Внесём ясность – руководителям и гражданам Украины предстоит принять важные решения, и никому – в Вашингтоне, Брюсселе, Москве и где-либо ещё – не следует пытаться сделать этот выбор за Украину, суверенное государство. Только украинцы могут решать, хотят ли они заключать Соглашение об ассоциации с ЕС (которого, кажется, желает большинство) или быть частью Евразийского экономического сообщества, какого-то другого объединения или вообще никакого. Аналогичным образом, только украинцы могут и должны выбирать тех, кто ими руководит. Тот или иной выбор Украины во внутренней и внешней политике соответственно – неуместная тема для дискуссий США, ЕС и России. Но эти решения будут иметь последствия, а вот последствия и есть основная тема переговоров, если американцы и европейцы хотят избежать следующего кризиса на Украине. Как с болью становится ясно за последние недели, попытки ухода от этого разговора негативно отражаются на наших целях и вредят народу Украины.
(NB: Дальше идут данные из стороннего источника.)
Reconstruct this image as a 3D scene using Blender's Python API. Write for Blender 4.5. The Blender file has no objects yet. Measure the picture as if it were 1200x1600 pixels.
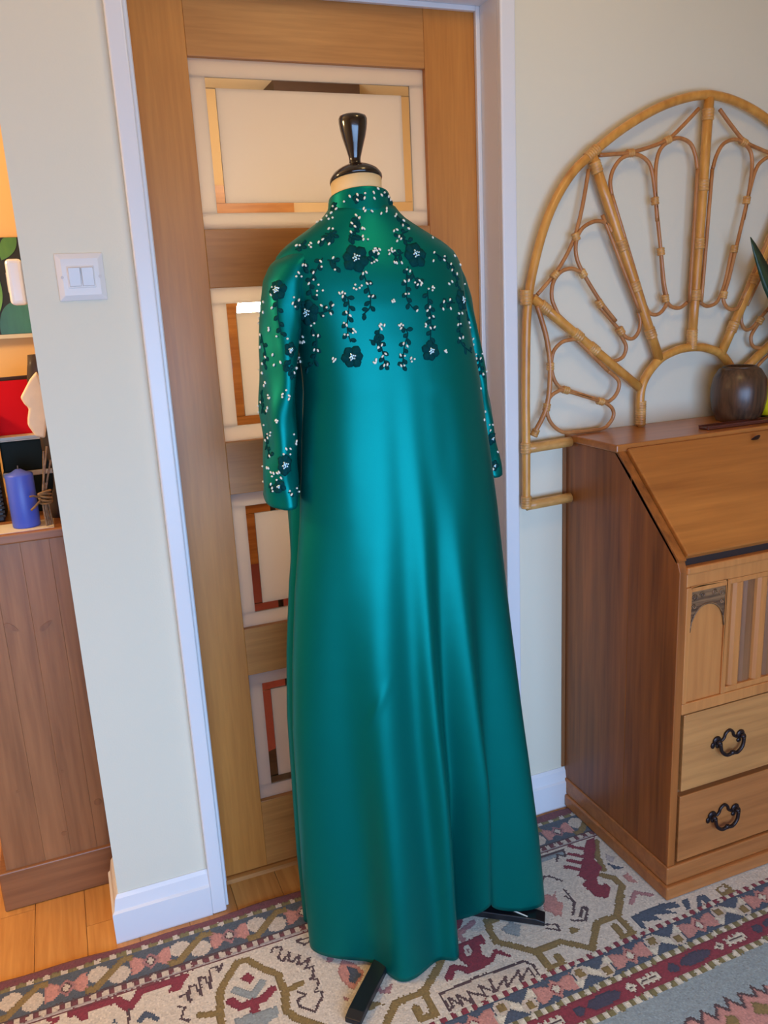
import bpy, bmesh, math, random
import numpy as np
from mathutils import Vector, Matrix
from mathutils.bvhtree import BVHTree

random.seed(7)
scene = bpy.context.scene
C = scene.collection

# ------------------------------------------------------------------ camera
F_PX, CAM_LOC = 1285.51, (-0.2168, -1.7100, 1.3758)
cam_rows = ((0.928304, -0.368464, -0.049867), (-0.13698, -0.214217, -0.967134), (0.345671, 0.904624, -0.249331))   # right, down, forward
cam_data = bpy.data.cameras.new('camera')
cam_data.sensor_fit = 'VERTICAL'
cam_data.sensor_height = 32.0
cam_data.lens = 32.0 * F_PX / 1600.0
cam_data.clip_start = 0.02
cam = bpy.data.objects.new('camera', cam_data)
C.objects.link(cam)
_r, _d, _f = (Vector(v) for v in cam_rows)
cam.matrix_world = Matrix(((_r.x, -_d.x, -_f.x, CAM_LOC[0]),
                           (_r.y, -_d.y, -_f.y, CAM_LOC[1]),
                           (_r.z, -_d.z, -_f.z, CAM_LOC[2]),
                           (0, 0, 0, 1)))
scene.camera = cam

# ------------------------------------------------------------------ world, lights, exposure
world = bpy.data.worlds.new('world')
scene.world = world
world.use_nodes = True
bg = world.node_tree.nodes['Background']
bg.inputs['Color'].default_value = (0.62, 0.78, 1.0, 1)
bg.inputs['Strength'].default_value = 1.0

def area(name, loc, target, sx, sy, power, col, spread=180):
    l = bpy.data.lights.new(name, 'AREA')
    l.shape = 'RECTANGLE'; l.size = sx; l.size_y = sy
    l.energy = power; l.color = col; l.spread = math.radians(spread)
    o = bpy.data.objects.new(name, l); C.objects.link(o)
    o.location = loc
    o.rotation_euler = (Vector(target) - Vector(loc)).to_track_quat('-Z', 'Y').to_euler()
    return o

def point(name, loc, power, col, size=0.05):
    l = bpy.data.lights.new(name, 'POINT')
    l.energy = power; l.color = col; l.shadow_soft_size = size
    o = bpy.data.objects.new(name, l); C.objects.link(o)
    o.location = loc
    return o

# daylight entering by the window behind the photographer
area('window_daylight', (0.15, -2.70, 0.88), (0.15, 0.0, 0.20), 2.5, 1.05, 60, (0.35, 0.585, 1.0), 118)
# two added warm fills, then the lamp of the room on the left
point('upper_wall_fill', (0.60, -0.95, 2.26), 11.5, (1.0, 0.70, 0.31), 0.12)  # unseen source, added to warm the upper walls
point('hall_fill', (0.85, 1.75, 2.1), 26, (1.0, 0.80, 0.58), 0.10)  # unseen source, added to brighten the hall behind the glass bands
point('side_room_light', (-1.15, 0.12, 1.75), 60, (1.0, 0.66, 0.32), 0.10)

vs = scene.view_settings
vs.view_transform = 'Standard'
vs.look = 'None'
vs.gamma = 1.0
vs.use_curve_mapping = False
vs.exposure = -0.55
scene.cycles.use_denoising = True
scene.cycles.max_bounces = 8
scene.cycles.diffuse_bounces = 4
scene.cycles.transparent_max_bounces = 12
scene.cycles.sample_clamp_indirect = 6.0
scene.cycles.caustics_reflective = False
scene.cycles.caustics_refractive = False

# ------------------------------------------------------------------ materials
def srgb(r, g, b):
    def c(v):
        v /= 255.0
        return v / 12.92 if v <= 0.04045 else ((v + 0.055) / 1.055) ** 2.4
    return (c(r), c(g), c(b), 1.0)

def new_mat(name):
    m = bpy.data.materials.new(name); m.use_nodes = True
    nt = m.node_tree
    return m, nt, nt.nodes['Principled BSDF']

def set_in(b, **kw):
    names = dict(rough='Roughness', metal='Metallic', spec='Specular IOR Level', coat='Coat Weight',
                 coatr='Coat Roughness', sheen='Sheen Weight', sheenr='Sheen Roughness', aniso='Anisotropic')
    for k, v in kw.items():
        b.inputs[names[k]].default_value = v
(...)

Разумеется, переговоры с Россией не предполагают и не должны предполагать принесения в жертву фундаментальных американских и европейских интересов и ценностей. Как недавно сказал сенатор Рэнд Пол, «дипломатия похожа на операцию на рынке… обмен происходит, когда каждая сторона считает, что выиграла от сделки». Дипломатия не является дипломатией, если на повестке дня ничего нет хотя бы для одной из сторон. Признавать эту истину и действовать в соответствии с ней не означает поощрения проблемного поведения Москвы – это защита наших национальных интересов. Учитывая то, что издержки, вызванные неспособностью решить вопрос о роли России в Европе с течением времени только возрастают, сейчас было бы самое время, чтобы начать.